I mean to say, you can have a pie just about any plain time. Even during Reconstruction, and in the Great Depression, if you had flour and lard you could make a pie of some sort. But, now, a cobbler....well, that's almost a rich man's baking, a "time's are fine" kind of dessert. Lots of butter, milk, eggs- beautiful ingredients that were often hoarded until a sufficiently significant occasion arose. Yep. Cobbler has to be a little more special than just a big, long pie.
On this particular occasion I took out a bag of peaches I had frozen. These are some the hubby brought up from down south, and they were meltingly good. So melting that some had to be cut up and either cooked or eaten on the spot. Or bagged and frozen. So, a small bag of peaches and an equal amount frozen blackberries all thawing in a bowl.
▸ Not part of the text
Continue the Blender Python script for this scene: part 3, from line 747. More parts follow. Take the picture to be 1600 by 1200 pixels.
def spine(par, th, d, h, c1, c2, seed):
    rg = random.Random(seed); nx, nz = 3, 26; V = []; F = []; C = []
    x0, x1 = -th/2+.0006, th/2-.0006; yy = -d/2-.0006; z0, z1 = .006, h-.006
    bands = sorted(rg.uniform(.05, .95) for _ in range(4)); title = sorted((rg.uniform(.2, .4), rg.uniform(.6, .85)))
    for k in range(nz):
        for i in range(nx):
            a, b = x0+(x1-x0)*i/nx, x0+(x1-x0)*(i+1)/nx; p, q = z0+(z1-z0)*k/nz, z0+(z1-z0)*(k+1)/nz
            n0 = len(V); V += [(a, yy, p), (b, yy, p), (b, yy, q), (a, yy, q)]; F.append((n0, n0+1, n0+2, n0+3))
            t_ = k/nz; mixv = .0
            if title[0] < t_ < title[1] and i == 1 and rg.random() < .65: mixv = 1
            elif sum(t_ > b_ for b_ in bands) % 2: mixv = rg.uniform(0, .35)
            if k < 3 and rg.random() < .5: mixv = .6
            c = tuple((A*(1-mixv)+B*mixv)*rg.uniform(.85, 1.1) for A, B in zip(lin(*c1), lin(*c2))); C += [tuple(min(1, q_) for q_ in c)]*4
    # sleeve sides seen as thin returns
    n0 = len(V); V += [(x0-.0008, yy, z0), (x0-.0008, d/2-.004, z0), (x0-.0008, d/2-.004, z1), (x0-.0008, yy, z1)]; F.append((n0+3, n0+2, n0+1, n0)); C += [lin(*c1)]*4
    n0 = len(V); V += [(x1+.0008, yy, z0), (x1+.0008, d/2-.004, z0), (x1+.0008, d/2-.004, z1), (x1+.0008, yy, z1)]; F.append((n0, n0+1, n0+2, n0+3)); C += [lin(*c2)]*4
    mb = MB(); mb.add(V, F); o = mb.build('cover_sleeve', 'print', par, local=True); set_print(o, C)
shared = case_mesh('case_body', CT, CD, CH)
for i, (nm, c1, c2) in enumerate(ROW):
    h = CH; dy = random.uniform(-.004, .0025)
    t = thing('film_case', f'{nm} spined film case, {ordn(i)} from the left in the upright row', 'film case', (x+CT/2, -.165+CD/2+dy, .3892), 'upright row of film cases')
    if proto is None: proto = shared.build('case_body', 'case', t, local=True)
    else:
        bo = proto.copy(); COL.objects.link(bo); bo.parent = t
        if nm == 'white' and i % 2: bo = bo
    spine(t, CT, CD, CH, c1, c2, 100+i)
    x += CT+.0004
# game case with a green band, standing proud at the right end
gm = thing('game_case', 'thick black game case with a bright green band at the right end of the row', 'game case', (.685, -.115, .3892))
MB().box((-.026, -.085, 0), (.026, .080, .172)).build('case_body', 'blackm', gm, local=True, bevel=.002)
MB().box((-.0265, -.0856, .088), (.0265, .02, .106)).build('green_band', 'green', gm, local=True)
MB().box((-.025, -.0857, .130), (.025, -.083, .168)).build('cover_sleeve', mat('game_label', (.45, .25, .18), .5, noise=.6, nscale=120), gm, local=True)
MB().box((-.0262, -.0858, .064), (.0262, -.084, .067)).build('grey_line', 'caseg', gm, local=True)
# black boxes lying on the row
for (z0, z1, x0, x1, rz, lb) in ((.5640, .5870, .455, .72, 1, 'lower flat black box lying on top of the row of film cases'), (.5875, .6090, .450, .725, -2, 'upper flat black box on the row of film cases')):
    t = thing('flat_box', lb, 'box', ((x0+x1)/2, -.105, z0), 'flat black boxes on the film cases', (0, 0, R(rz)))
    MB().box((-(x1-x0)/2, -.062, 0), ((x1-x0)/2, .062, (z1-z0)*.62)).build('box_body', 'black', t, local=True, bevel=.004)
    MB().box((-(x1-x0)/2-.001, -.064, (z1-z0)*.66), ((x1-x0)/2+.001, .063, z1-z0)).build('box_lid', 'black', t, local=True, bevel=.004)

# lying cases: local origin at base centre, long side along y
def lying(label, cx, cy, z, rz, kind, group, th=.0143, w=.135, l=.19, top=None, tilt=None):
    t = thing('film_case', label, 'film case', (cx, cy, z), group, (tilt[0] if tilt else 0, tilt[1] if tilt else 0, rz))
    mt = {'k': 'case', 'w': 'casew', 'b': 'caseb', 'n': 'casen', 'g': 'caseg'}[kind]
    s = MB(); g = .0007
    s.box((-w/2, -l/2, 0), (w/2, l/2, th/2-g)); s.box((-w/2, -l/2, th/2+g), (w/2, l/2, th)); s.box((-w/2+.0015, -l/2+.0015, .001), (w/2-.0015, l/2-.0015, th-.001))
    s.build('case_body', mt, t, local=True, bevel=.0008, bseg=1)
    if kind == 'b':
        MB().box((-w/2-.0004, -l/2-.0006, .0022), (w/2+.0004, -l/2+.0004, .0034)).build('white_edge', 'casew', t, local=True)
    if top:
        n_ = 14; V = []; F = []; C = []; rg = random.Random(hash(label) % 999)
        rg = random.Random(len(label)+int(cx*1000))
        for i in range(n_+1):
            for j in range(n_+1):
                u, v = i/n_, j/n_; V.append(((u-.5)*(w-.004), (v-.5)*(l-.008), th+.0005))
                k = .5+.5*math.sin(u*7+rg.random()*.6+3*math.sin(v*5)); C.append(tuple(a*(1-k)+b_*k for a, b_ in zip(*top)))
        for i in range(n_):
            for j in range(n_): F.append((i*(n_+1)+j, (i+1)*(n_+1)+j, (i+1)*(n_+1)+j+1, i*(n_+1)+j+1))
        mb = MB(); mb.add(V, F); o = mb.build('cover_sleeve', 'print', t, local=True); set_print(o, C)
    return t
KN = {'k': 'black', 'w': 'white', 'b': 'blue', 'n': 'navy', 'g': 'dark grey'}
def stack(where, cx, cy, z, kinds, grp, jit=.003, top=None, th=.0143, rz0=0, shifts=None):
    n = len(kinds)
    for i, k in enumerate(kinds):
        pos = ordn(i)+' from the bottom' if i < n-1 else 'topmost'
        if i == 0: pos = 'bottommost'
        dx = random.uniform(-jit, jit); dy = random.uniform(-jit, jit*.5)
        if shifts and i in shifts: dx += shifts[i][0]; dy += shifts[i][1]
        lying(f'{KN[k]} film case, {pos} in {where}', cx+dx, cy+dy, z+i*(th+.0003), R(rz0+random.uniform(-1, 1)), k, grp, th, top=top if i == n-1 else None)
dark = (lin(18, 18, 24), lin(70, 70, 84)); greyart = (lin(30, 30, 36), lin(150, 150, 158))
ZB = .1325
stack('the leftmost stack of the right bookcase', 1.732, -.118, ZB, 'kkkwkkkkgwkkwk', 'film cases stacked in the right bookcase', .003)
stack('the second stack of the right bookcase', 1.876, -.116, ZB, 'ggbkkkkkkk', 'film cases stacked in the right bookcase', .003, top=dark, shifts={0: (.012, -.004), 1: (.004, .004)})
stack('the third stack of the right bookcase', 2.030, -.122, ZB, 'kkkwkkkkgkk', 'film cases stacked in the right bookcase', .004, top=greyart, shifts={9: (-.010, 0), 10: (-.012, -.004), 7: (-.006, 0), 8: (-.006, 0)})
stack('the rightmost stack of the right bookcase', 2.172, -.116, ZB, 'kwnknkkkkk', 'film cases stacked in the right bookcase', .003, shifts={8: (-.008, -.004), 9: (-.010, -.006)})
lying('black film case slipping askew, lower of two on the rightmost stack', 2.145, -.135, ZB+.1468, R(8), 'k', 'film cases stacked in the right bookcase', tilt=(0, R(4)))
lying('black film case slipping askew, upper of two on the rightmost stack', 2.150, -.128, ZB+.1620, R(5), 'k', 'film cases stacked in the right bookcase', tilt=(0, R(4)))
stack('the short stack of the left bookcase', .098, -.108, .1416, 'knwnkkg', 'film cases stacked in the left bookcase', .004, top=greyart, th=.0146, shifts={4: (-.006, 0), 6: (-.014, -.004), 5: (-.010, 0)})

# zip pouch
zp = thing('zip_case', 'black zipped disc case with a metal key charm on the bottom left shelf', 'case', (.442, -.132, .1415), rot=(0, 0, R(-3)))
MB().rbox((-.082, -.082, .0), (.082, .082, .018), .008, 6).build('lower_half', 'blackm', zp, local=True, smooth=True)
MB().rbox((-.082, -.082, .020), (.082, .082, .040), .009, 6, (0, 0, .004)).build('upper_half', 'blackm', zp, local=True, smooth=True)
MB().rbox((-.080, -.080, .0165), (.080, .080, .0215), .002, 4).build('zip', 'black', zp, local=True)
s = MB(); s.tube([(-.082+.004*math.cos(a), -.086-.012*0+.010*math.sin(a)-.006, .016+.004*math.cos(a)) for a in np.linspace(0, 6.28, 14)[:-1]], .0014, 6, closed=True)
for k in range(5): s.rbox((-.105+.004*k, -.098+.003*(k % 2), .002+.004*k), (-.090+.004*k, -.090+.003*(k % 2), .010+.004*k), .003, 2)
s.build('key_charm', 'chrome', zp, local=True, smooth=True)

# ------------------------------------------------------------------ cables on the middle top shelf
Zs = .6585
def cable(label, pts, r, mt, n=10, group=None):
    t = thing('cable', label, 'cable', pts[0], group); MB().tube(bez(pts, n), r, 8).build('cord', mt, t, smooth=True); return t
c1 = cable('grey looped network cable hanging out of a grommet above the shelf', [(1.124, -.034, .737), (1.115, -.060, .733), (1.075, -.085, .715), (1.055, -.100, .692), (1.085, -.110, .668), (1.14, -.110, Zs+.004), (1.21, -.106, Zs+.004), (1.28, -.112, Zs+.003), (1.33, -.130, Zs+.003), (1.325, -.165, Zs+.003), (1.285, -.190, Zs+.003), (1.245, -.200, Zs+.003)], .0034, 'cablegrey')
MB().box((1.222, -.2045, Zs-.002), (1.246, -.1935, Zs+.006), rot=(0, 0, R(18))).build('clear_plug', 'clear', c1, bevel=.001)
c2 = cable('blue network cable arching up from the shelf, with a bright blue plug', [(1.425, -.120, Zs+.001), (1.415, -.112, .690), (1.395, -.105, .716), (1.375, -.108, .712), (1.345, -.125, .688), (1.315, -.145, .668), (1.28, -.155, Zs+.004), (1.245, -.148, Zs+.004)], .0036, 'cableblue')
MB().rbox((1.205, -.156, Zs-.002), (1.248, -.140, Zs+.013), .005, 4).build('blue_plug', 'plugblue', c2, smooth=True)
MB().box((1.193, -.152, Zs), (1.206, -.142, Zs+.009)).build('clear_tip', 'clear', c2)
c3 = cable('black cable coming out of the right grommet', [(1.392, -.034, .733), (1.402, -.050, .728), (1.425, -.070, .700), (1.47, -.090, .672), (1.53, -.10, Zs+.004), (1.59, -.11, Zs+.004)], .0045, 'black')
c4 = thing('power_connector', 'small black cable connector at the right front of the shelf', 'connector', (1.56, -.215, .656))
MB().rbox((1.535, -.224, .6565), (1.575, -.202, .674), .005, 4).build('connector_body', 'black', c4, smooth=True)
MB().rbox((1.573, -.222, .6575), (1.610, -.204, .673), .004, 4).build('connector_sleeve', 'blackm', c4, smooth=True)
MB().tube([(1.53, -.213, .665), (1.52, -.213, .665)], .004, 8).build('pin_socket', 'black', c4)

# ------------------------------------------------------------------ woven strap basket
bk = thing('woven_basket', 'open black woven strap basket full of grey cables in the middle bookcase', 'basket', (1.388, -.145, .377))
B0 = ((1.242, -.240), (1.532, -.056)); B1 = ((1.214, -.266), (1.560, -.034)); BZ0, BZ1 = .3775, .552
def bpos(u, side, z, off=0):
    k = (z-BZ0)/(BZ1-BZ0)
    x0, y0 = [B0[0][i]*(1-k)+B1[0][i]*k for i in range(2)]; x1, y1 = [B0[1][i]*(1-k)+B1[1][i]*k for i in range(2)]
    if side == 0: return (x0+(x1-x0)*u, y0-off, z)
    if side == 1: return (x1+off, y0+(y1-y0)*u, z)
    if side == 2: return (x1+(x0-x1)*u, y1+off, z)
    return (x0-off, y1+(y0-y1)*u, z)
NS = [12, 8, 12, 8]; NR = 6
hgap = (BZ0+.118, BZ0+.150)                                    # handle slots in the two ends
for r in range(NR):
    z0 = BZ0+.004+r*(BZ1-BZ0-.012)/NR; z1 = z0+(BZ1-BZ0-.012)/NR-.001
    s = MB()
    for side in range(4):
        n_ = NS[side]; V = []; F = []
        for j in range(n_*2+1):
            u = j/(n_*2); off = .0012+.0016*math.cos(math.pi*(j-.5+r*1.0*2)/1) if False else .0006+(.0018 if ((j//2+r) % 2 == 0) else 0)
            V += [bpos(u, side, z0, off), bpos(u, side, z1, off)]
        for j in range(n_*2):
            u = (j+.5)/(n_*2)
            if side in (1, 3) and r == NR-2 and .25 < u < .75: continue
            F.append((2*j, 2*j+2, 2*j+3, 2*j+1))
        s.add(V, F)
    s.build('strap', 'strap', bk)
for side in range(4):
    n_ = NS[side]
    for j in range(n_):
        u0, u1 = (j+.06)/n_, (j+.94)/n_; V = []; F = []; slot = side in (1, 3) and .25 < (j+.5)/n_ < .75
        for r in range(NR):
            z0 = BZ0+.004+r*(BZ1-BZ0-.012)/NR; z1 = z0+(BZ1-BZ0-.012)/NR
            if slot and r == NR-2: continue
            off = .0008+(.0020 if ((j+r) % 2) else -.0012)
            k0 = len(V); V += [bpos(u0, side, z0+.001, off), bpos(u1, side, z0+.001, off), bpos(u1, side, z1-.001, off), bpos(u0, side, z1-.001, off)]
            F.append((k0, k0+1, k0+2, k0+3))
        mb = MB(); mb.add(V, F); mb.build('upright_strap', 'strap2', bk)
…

Now, cut you up a stick of butter into a 9x13 pan and stick it into an oven that you are preheating to 350 degrees.
To make the batter-
1 cup flour
1 cup sugar
1 cup milk
1 egg
1 tsp salt
1 tsp vanilla
Mix all together, easy-peasy. When the oven is fully heated to 350 degrees, pull out your pan with all that lovely melted butter and pour over your batter without mixing it in. (It's all that butter seeping up the edges that makes the fabulous corners!)
Now take handfuls of fruit and distribute over. If there is a ton of juice, leave it behind in the bowl.
Put the pan back in the oven and bake for at least 30 minutes. You want it to be dark caramel in the corners and golden in the center. You can stick toothpicks into the batter-y parts to check for doneness. Now you have to let it cool some or you will not regrow your taste buds in this lifetime.
Serve with a scoop of homemade vanilla ice cream, and remember, if you took the time to cook it, you don't have to share the corners!